At least they aren’t letting their fat kids cook to death in the back seat of their car.
We’re in the wrong forum for me to reply to you properly.
How the hell could it happen to anyone? i don’t know a single parent that leaves their kids in the car for any reason, if you do that then you are a bad parent.
Apples and oranges; a child dying of unforeseen and unknowable circumstances is not the same as a child dying a preventable death.
I think charges in a case of a child dying from a negligent act by a parent are appropriate; I also think judges looking at each case on its own merits is also appropriate.
DigitalC, I’ve walked past a car that had a baby left alone in it more than once. Dying from cold in winter and heat in summer here are both possibilities. If you think people aren’t doing this, I regret to inform you that you’re wrong.
No.
Are people in this thread missing the point that these are not deliberate acts? IOW, this is not someone leaving the kid in the parking lot to run into the store, thinking “Oh, he’ll be okay for a couple of minutes,” then somehow forgetting. These are people who had enormous brain cramps that led them to completely forget they had a kid in the backseat. In their heads, the kid was in daycare, or with the babysitter, or with the other parent. They weren’t leaving their kid in the car for ANY reason. That’s the point. The moment just before they realized what happened, as noted in the cited article, was typically one of confusion that escalated into terror–“What do you mean where’s the baby? He’s with you!” That article was heartbreaking. I read it yesterday, and it’s the first thing I thought about when I woke up today.
Anyway, assign whatever character defect you’d like to what occurred, but it wasn’t in any instance someone deciding to leave the kid in the car for what they thought was a good reason.
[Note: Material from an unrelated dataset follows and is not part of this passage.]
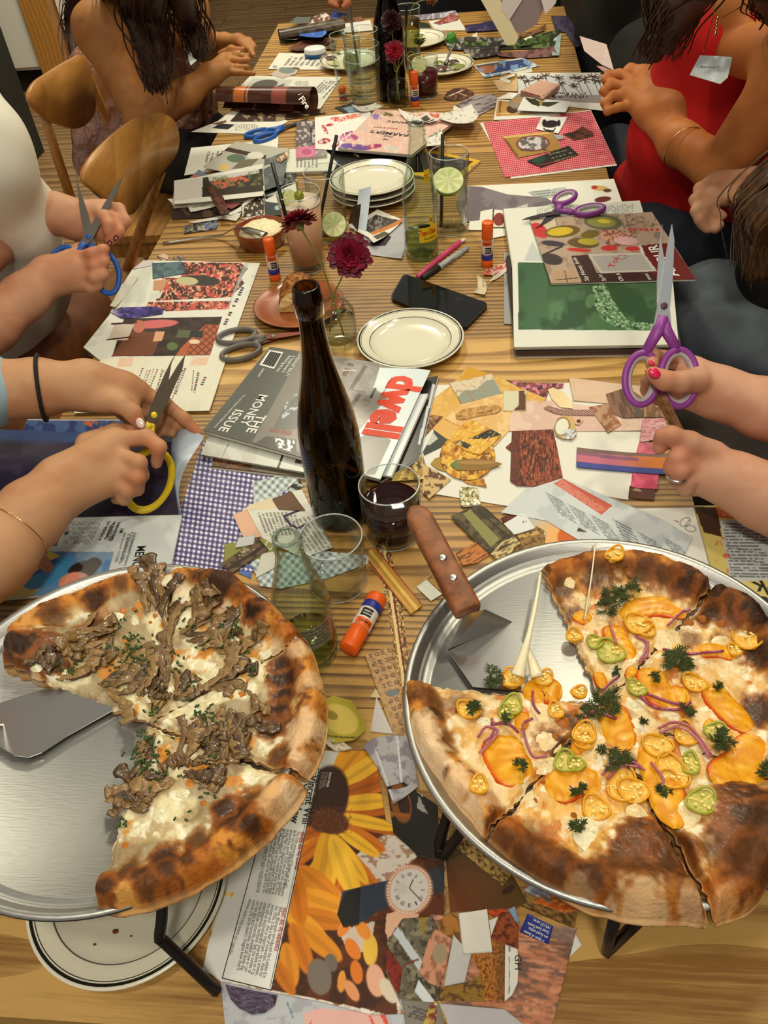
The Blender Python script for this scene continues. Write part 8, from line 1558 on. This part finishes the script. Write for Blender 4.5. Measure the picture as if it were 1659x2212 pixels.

At least not the people in that article.
So, if someone darts from behind a car, and is killed by a motorist, should the driver be arrested?
Does that involve negligence by the parents? A child being left alone in the car is not a random, unpredicable event outside the parents’ control.
So it should be legal to leave a baby in a car until it dies?
If somebody decides they want to kill their baby on purpose, you would be in favor of giving them a free and legal way to do it?
Not if it’s intentional. Do you believe that’s what occurred here?
There is ignorance involved with this, not just negligence. It’s not necessarily forseeable or knowable to a lot of parents that taking their kids to McDonalds could make them diabetic. It’s forseeable to all of them that leaving a baby in a hot car could kill it.
Rightfully so. They damn well should suffer.